Burada tarihsel blok inşa etmeyi, ilerleyen, gelişen ve giderek dönüşecek olan bir süreç olarak düşündüğümü vurgulamak isterim. Bu süreç, sürekli bir ideolojik, siyasi mücadeleyi, sınıflar arası ittifakları, enternasyonal dayanışmayı, kendini koruma ve yönetme organlarını, kapitalizme paralel yaşam ve yönetim kurumlarını bulmayı, kurmayı, bu bağlamda sık sık deneme yanılma yoluna da başvurmayı, en çok da kendiliğinden kitle hareketinin yaratıcılığına, inisiyatifinegüvenmeyi gerektirecektir diye düşünüyorum. 

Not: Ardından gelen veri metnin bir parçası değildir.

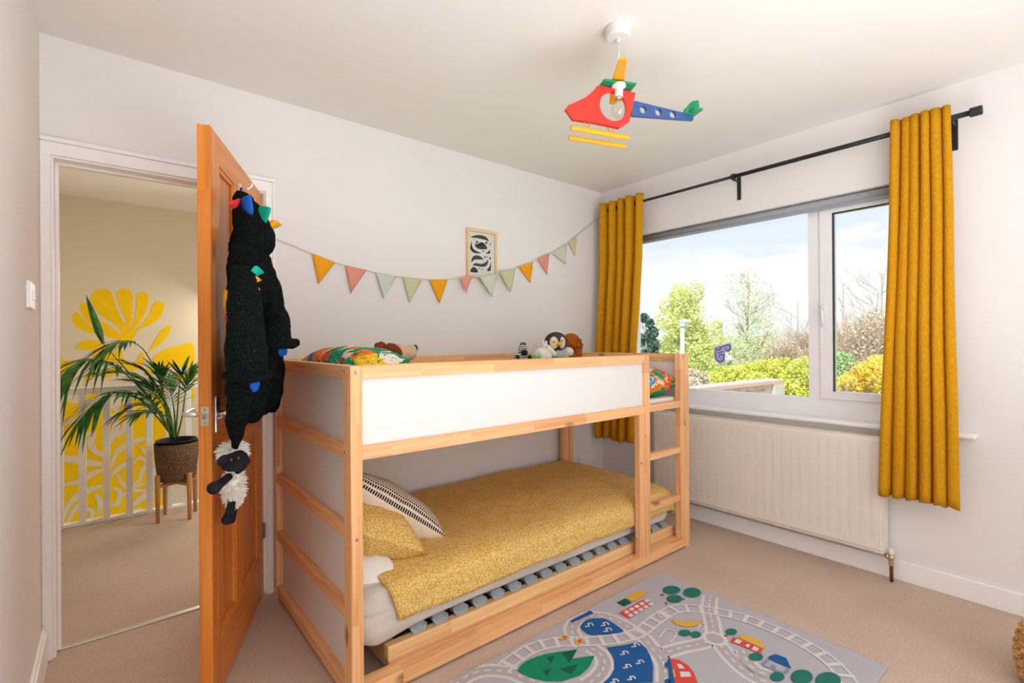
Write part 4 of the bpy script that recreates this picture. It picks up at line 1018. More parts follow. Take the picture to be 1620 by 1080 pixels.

Kendiliğinden kitle hareketinin yaratıcılığına ve inisiyatifine güvenmek, bundan yararlanabilmek içinse en önemli, olmazsa olmaz koşul, bu yararlanma olgusuna açık, hazır ve uygun yapılara sahip sosyalist/komünist hareketlerin varlığıdır. 

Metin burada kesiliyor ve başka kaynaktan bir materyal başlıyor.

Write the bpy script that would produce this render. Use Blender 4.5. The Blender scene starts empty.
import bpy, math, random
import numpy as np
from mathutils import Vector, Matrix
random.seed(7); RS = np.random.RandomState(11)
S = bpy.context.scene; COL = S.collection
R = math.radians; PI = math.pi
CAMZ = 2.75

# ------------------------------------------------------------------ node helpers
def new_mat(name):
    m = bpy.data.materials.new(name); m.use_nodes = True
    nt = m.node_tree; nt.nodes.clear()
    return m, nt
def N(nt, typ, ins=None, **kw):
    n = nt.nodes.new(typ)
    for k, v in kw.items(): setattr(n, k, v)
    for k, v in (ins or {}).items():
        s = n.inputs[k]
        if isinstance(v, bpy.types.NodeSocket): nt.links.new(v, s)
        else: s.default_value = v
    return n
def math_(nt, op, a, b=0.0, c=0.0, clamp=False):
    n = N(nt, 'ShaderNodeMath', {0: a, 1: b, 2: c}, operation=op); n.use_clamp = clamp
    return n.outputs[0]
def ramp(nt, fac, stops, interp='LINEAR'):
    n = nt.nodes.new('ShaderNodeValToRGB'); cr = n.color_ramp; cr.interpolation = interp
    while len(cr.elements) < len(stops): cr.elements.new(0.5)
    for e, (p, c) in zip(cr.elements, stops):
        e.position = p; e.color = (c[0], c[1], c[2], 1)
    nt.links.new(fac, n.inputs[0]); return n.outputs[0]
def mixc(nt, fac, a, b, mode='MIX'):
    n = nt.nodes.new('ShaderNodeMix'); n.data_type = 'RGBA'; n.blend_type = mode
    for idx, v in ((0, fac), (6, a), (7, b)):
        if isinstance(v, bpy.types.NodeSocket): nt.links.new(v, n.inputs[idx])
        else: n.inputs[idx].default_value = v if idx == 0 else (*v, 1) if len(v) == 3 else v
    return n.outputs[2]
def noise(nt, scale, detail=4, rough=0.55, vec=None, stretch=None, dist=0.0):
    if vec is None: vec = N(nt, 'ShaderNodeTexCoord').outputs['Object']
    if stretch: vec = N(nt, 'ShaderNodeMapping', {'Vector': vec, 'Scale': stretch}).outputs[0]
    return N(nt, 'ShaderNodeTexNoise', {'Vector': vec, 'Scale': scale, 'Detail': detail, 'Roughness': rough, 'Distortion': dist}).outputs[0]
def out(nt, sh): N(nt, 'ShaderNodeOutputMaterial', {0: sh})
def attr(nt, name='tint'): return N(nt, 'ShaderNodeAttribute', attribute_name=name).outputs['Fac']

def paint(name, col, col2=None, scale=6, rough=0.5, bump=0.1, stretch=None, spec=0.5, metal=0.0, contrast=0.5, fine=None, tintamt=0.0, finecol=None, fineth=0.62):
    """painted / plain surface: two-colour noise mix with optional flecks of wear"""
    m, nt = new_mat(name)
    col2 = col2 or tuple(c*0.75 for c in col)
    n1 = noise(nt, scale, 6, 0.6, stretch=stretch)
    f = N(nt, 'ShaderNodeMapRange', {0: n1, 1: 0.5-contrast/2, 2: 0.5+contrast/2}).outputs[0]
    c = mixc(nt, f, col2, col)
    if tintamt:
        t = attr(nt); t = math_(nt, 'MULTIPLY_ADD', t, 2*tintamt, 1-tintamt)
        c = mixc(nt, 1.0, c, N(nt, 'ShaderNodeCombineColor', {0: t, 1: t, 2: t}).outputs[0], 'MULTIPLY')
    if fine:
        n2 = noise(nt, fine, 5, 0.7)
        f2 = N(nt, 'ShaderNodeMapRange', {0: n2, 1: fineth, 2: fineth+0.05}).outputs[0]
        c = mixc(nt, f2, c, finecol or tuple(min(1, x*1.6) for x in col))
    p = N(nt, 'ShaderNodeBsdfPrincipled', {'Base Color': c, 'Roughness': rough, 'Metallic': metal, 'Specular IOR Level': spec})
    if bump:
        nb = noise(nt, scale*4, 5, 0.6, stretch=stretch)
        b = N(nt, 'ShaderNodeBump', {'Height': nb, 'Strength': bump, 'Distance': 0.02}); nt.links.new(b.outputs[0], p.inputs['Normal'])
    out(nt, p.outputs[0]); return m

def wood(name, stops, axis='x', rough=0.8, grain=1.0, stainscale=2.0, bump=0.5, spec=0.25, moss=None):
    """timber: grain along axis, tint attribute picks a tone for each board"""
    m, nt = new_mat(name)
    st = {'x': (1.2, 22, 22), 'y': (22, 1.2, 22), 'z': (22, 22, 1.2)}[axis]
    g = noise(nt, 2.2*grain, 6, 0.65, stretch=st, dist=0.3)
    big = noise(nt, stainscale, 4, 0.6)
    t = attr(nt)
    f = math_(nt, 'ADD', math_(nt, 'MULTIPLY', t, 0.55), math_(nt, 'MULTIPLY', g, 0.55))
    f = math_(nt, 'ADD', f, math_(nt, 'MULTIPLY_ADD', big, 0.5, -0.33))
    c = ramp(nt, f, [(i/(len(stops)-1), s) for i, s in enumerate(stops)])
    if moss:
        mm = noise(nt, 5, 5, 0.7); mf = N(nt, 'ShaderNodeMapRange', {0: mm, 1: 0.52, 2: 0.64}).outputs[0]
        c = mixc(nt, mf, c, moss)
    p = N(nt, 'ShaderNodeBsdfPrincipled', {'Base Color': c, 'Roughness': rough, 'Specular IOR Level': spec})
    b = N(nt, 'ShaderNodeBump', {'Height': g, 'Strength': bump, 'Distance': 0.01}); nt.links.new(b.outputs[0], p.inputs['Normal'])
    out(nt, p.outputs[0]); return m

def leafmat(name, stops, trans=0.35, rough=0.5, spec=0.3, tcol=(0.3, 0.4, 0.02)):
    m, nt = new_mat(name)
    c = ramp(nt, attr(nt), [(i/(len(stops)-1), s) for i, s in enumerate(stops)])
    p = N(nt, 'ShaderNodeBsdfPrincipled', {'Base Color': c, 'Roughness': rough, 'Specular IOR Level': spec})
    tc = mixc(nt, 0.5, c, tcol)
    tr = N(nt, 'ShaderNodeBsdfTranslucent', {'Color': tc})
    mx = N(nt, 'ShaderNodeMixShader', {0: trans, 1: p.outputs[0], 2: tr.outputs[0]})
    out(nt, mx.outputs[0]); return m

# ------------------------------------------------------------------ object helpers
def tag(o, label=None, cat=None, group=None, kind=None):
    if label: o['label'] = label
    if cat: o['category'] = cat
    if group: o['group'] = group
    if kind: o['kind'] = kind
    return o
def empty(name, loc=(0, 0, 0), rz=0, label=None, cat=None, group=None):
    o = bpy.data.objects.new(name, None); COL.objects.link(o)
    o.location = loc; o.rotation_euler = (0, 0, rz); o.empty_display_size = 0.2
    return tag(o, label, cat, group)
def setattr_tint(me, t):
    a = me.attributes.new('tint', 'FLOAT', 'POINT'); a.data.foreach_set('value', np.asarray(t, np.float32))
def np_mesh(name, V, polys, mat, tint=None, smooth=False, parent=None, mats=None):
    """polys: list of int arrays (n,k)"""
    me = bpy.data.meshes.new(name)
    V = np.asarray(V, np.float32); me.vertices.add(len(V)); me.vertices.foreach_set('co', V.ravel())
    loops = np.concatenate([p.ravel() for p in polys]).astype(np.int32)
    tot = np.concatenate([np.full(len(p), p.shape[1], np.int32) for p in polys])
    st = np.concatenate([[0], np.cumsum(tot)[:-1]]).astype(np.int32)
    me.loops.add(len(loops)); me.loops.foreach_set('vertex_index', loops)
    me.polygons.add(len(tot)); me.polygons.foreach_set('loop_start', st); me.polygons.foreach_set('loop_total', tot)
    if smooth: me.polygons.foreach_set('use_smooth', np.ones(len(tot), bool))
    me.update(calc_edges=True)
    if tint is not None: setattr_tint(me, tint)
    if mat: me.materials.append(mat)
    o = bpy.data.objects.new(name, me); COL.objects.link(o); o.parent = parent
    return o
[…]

Bu noktada, “otuz yıldır izlenen örgüt inşa etme çabalarına hız vermek mi, yoksa, momentin özelliklerine uygun, yeni, hatta belki de daha önce denenmemiş mücadele biçimleri geliştirmeye çalışmak mı olmalıdır?” sorusuna geri dönebilirim sanıyorum. 

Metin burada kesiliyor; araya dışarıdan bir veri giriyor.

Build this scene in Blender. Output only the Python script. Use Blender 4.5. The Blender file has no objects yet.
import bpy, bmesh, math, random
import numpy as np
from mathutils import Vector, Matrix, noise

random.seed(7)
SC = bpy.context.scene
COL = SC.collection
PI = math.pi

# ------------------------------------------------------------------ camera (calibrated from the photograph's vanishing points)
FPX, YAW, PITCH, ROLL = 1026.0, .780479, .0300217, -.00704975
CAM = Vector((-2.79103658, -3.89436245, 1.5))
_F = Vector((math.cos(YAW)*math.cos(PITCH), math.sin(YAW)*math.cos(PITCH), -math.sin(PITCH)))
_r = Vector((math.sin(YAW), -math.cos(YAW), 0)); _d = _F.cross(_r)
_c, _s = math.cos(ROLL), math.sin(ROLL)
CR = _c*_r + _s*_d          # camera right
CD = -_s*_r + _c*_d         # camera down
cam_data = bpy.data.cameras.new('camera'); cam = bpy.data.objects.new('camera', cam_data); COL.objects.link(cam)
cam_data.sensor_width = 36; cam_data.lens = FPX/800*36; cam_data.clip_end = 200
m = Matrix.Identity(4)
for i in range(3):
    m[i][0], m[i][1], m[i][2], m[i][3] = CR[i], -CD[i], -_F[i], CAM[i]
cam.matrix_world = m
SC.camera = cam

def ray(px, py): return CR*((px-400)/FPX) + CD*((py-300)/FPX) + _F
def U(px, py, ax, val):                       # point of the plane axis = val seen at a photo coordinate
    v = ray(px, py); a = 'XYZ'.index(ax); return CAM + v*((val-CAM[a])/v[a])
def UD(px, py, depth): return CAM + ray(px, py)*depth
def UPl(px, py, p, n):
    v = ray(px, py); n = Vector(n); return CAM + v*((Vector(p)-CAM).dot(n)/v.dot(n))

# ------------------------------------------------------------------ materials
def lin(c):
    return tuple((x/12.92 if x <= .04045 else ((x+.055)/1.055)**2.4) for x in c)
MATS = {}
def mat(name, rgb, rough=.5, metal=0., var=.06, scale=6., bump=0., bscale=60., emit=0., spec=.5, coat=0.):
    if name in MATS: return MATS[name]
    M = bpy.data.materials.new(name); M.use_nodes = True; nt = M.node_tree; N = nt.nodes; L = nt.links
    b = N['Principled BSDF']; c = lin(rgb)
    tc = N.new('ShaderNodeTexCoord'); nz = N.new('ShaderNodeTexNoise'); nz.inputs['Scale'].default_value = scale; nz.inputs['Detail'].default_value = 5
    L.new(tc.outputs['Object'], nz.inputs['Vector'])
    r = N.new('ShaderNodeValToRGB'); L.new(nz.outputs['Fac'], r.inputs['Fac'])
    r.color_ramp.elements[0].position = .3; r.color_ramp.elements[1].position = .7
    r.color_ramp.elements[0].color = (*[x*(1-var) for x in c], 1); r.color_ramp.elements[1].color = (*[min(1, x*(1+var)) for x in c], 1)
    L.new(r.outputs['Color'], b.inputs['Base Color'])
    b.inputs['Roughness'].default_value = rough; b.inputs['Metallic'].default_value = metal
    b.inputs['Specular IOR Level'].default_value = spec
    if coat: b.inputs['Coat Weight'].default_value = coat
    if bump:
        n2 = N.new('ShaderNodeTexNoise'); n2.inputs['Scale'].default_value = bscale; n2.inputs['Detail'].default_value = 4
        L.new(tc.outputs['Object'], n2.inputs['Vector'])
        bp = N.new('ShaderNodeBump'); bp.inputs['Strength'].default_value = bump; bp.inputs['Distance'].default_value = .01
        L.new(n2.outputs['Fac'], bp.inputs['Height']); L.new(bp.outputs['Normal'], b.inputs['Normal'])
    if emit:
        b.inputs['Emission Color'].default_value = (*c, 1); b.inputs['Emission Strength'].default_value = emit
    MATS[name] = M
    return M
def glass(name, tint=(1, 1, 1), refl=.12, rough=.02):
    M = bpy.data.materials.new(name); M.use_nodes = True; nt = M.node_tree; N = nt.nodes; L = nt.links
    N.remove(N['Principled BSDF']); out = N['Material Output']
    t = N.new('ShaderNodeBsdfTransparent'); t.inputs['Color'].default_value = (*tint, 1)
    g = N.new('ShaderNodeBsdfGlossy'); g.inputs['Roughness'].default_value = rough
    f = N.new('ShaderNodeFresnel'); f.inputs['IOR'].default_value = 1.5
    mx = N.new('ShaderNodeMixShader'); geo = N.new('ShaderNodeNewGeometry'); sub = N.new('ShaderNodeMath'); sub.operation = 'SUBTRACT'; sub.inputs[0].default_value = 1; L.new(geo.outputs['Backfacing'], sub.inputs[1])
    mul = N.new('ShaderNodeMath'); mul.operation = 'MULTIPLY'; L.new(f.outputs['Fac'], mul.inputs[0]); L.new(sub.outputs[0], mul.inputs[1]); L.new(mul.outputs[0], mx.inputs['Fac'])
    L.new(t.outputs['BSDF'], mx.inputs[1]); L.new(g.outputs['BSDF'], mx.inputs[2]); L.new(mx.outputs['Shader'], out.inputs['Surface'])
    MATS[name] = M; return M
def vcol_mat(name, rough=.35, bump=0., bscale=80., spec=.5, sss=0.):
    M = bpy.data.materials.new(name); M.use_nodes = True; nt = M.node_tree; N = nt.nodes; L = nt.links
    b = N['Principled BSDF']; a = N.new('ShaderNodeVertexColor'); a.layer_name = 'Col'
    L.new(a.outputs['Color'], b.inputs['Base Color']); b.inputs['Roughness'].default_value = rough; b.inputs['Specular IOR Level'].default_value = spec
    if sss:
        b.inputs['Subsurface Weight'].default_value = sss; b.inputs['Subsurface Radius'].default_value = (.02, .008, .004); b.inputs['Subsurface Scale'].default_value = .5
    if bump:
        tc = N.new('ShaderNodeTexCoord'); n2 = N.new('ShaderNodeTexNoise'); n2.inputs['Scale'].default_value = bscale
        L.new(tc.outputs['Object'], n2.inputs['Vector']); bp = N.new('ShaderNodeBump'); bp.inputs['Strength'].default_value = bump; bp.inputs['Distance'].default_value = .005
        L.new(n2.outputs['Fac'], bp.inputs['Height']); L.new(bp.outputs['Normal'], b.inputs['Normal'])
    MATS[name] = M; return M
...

Öncelikle, bu sorunun kesin, dogmatik bir cevabı olamayacağını vurgulamak isterim. Bugün Yunanistan’da, gelişkin örgütlere sahip bir solun hükümete gelme olasılığının gündemde olduğu bir momentte, belki de özellikle ve öncelikle “tarihsel blok” oluşturma projesine odaklanmak gerekiyor olabilir. 

Buna karşılık, böyle bir hükümete ulaşma olasılığının gündemde olmadığı ülkelerde, tarihsel blok inşa etme - örgüt/parti inşa etme süreçlerini, diyalektik bir biçimde, kimi ara düzeylerin yardımıyla ilerleyecek bir süreç olarak düşünmek gerekli olabilir. 

Blok inşa etme süreci işçi hareketini birleştirmeye ve orta sınıf muhalefetiyle (destek sınıflarıyla) buluşturmaya ilişkin bir süreç iken örgütlenme, tek tek üye kazanarak büyümekle değil işçi sınıfının (bir kesiminin) siyasi temsilcisi, onunla arasında temsil ilişkisini bir iddia olarak değil, fiziki (mücadele aracı) ve kültürel olarak kurmakla ilgili olmak durumundadır. Öyle ya örgüt sınıfın içinde inşa edilmiyorsa nerede, hangi tabakalar içinde inşa ediliyor olacaktır acaba? 

Diğer taraftan, örgüt kurma sürecinde, yalnızca siyasi geleneğin değil, işçi sınıfının da parçalı olmasından kaynaklanan bir çok merkezlilik durumu söz konusudur. Bu gerçeklik göz önüne alınmadan, “yönetilecek bir sorun” olarak üzerinde düşünülmeden, örgüt inşa etme süreciyle “tarihsel blok” oluşturma süreci arasındaki ilişkiyi kurmak mümkün olabilir mi? 

Bu da bizi, çok merkezli örgüt inşa süreçlerinin, hem sınıfı birleştirme hem de sınıfla “orta sınıflar” arasındaki bağı kurma amacının birleştirilmesi sorununa getiriyor ister istemez: Kendi örgüt inşa projelerini terk etmeden, örgüt inşa etmekte olan diğer yapılarla birlikte davranmanın, tarihsel blok kurma amacına uygun eşgüdümü oluşturmaya uygun, cephe, kampanya, koordinasyon komitesi, sendikal platformlar ve daha önce hiç düşünülememiş başka ara biçimleri yaratmanın yollarını bulmak gerekiyor. 

Kapitalizmin tarihi içinde 80-100 yılda bir gelen çok özel bir momentte bulunuyoruz. Kapitalizm, yeni bir yapılanmaya geçmeye başlamadan önceki dağılma sürecini yaşıyor. Bu kapitalizmin en kırılgan, egemen sınıfların öz güveninin, ideolojik hegemonyalarının en zayıf, iktidarlarının en istikrarsız olduğu dönemdir. Aynı zamanda yeni şekillenme başlamadan önce, müdahale ederek tarihin okunu başka bir yöne çevirme olanaklarının da oluşmaya başladığı bir dönem. Karşı hegemonya atılımlarının, kapitalist sınıfların dışında bir “tarihsel blok” kurmanın yollarını aramanın zamanıdır. Bu sınırlı bir zamandır, açılan olanaklar penceresi, savaşlar, darbeler, faşist, sağ popülist, dinci hareketlerle kısa sürede, 80-100 yıl için bir siyasi, ekolojik kabusa yol açarak kapanabilir.